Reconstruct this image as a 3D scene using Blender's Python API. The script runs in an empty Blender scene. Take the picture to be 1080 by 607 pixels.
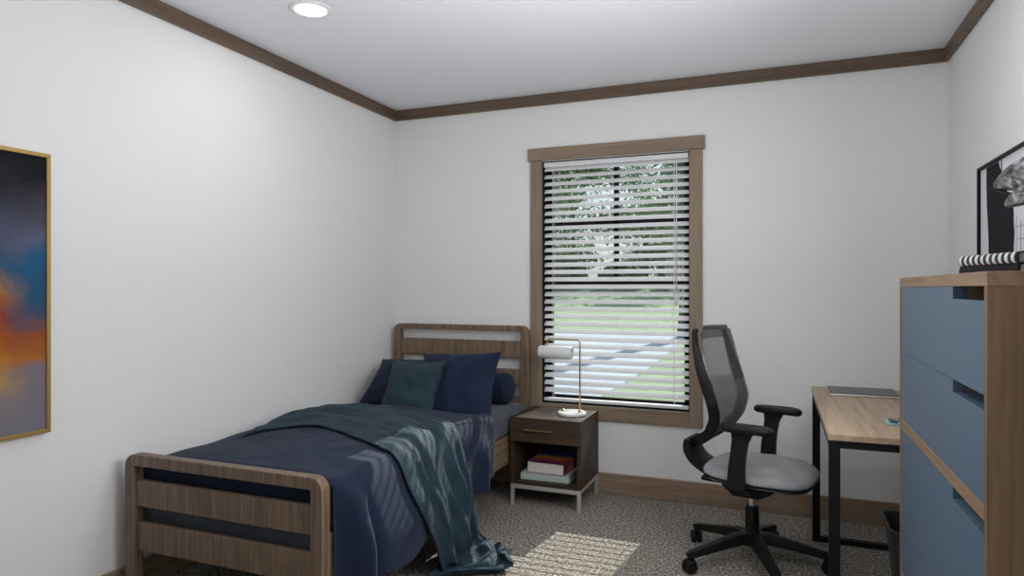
import bpy, bmesh, math, random
from mathutils import Vector, Matrix, noise
R = math.radians
SC = bpy.context.scene
COL = SC.collection
random.seed(7)

# ------------------------------------------------------------------ camera, world, sun, lights, exposure
H = 1.233; CEIL = 2.438; XL = -2.427; XR = 0.798; YB = 3.92; YF = -1.3
cam_d = bpy.data.cameras.new('camera'); cam = bpy.data.objects.new('camera', cam_d); COL.objects.link(cam)
cam_d.sensor_width = 36; cam_d.lens = 700 / 1080 * 36; cam_d.clip_start = 0.02; cam_d.clip_end = 400
cam.location = (0, 0, H); cam.rotation_euler = (R(90), 0, R(21.8))
SC.camera = cam
vs = SC.view_settings
vs.view_transform = 'Standard'; vs.look = 'None'; vs.gamma = 1; vs.exposure = 0.0; vs.use_curve_mapping = False

w = bpy.data.worlds.new('world'); SC.world = w; w.use_nodes = True
nt = w.node_tree; bg = nt.nodes['Background']
sky = nt.nodes.new('ShaderNodeTexSky'); sky.sky_type = 'NISHITA'; sky.sun_disc = False
sky.sun_elevation = R(37); sky.sun_rotation = R(7); sky.air_density = 1.0; sky.dust_density = 2.5
mixs = nt.nodes.new('ShaderNodeMix'); mixs.data_type = 'RGBA'; mixs.inputs[0].default_value = 0.6
nt.links.new(sky.outputs[0], mixs.inputs[6]); mixs.inputs[7].default_value = (5.2, 6.4, 8.2, 1)
nt.links.new(mixs.outputs[2], bg.inputs[0]); bg.inputs[1].default_value = 0.11

def light(name, kind, loc, rot, energy, color=(1, 1, 1), **kw):
    d = bpy.data.lights.new(name, kind); d.energy = energy; d.color = color
    for k, v in kw.items(): setattr(d, k, v)
    o = bpy.data.objects.new(name, d); COL.objects.link(o); o.location = loc
    if isinstance(rot, Vector): o.rotation_euler = rot.to_track_quat('-Z', 'Y').to_euler()
    else: o.rotation_euler = rot
    return o
light('sun', 'SUN', (0, 10, 9), Vector((-0.125, -1, -0.75)), 6.8, (1.0, 0.95, 0.88), angle=R(0.35))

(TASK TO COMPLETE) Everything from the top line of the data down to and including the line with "vs.view_transform = 'Standard';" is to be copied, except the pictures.

(THE COMPLETED TASK)
Reconstruct this image as a 3D scene using Blender's Python API. The script runs in an empty Blender scene. Take the picture to be 1080 by 607 pixels.
import bpy, bmesh, math, random
from mathutils import Vector, Matrix, noise
R = math.radians
SC = bpy.context.scene
COL = SC.collection
random.seed(7)

# ------------------------------------------------------------------ camera, world, sun, lights, exposure
H = 1.233; CEIL = 2.438; XL = -2.427; XR = 0.798; YB = 3.92; YF = -1.3
cam_d = bpy.data.cameras.new('camera'); cam = bpy.data.objects.new('camera', cam_d); COL.objects.link(cam)
cam_d.sensor_width = 36; cam_d.lens = 700 / 1080 * 36; cam_d.clip_start = 0.02; cam_d.clip_end = 400
cam.location = (0, 0, H); cam.rotation_euler = (R(90), 0, R(21.8))
SC.camera = cam
vs = SC.view_settings
vs.view_transform = 'Standard'; vs.look = 'None'; vs.gamma = 1; vs.exposure = 0.0; vs.use_curve_mapping = False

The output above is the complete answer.